Esta
fiesta se comenzó a celebrar en Lieja en 1246, siendo extendida a toda la
Iglesia occidental por el Papa Urbano IV en 1264, teniendo como finalidad
proclamar la fe en la presencia real de Jesucristo en la Eucaristía. Presencia
permanente y substancial más allá de la celebración de la Misa y que es digna
de ser adorada en la exposición solemne y en las procesiones con el Santísimo
Sacramento que entonces comenzaron a celebrarse y que han llegado a ser
verdaderos monumentos de la piedad católica. Ocurre, como en la solemnidad de
la Trinidad, que lo que se celebra todos los días tiene una ocasión exclusiva
para profundizar en lo que se hace con otros motivos. Este es el día de la
eucaristía en sí misma, ocasión para creer y adorar, pero también para conocer
mejor la riqueza de este misterio a partir de las oraciones y de los textos
bíblicos asignados en los tres ciclos de las lecturas.
El
Espíritu Santo después del dogma de la Trinidad nos recuerda el de la
Encarnación, haciéndonos festejar con la Iglesia al Sacramento por excelencia,
que, sintetizando la vida toda del Salvador, tributa a Dios gloria infinita, y
aplica a las almas, en todos los tiempos, los frutos extraordinarios de
la Redención. Si Jesucristo en la cruz nos salvó, al instituir la Eucaristía
la víspera de su muerte, quiso en ella dejarnos un vivo recuerdo de la Pasión.

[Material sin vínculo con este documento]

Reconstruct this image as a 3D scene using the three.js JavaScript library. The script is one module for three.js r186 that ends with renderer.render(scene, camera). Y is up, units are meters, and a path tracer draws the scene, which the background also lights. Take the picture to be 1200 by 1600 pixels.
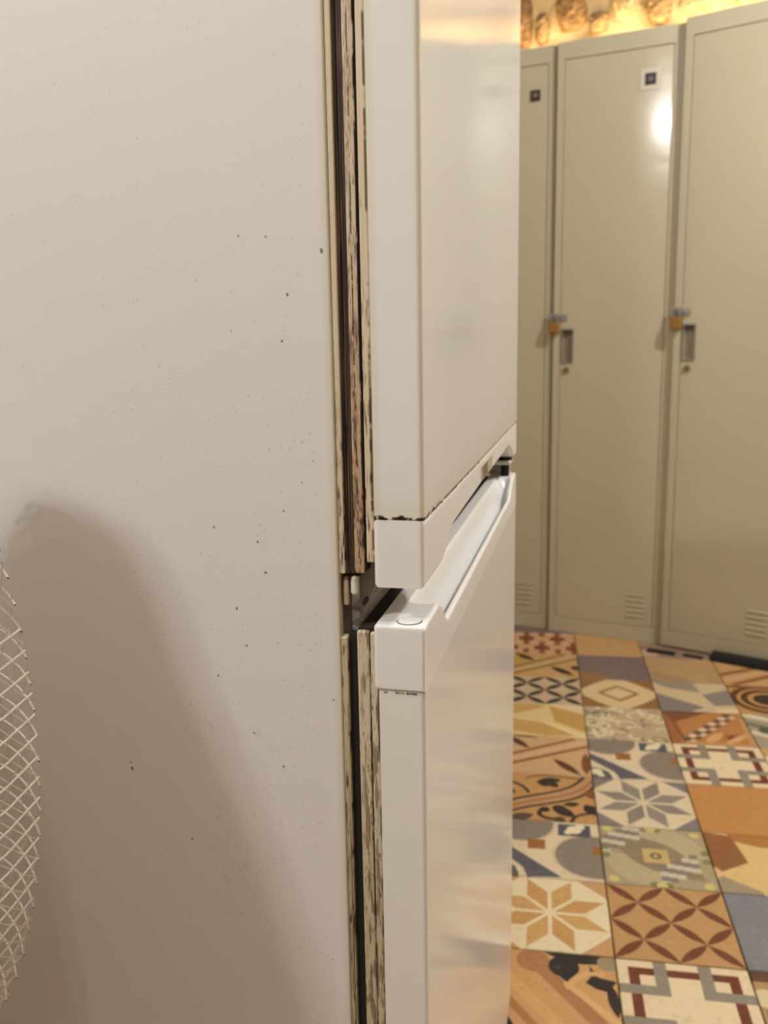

El altar viene siendo como la prolongación del Calvario, y la misa anuncia la
muerte del Señor. Porque en efecto, allí está Jesús como una víctima, pues las
palabras de la doble consagración nos dicen que primero se convierte el pan en
Cuerpo de Cristo, y luego el vino en Su Sangre, de manera que, ofrece a su
Padre, en unión con sus sacerdotes, la sangre vertida y el cuerpo clavado en la
Cruz.
La
Hostia santa se convierte en «trigo que nutre nuestras almas». Como Cristo al
ser hecho Hijo de recibió la vida eterna del Padre, los cristianos participan
de Su eterna vida uniéndose a Jesús en el Sacramento, que es el símbolo más
sublime, real y concreto de la unidad con la Víctima del Calvario.
Esta
posesión anticipada de la vida divina acá en la tierra por medio de la
Eucaristía, es prenda y comienzo de aquella otra de que plenamente
disfrutaremos en el Cielo, porque «el Pan mismo de los ángeles, que ahora
comemos bajo los sagrados velos, lo conmemoraremos después en el Cielo ya sin
velos» (Concilio de Trento).
Veamos
en la Santa Misa el centro de todo culto de la Iglesia a la Eucaristía, y en la
Comunión el medio establecido por Jesús mismo, para que con mayor plenitud
participemos de ese divino Sacrificio; y así, nuestra devoción al Cuerpo y
Sangre del Salvador nos alcanzará los frutos perennes de su Redención.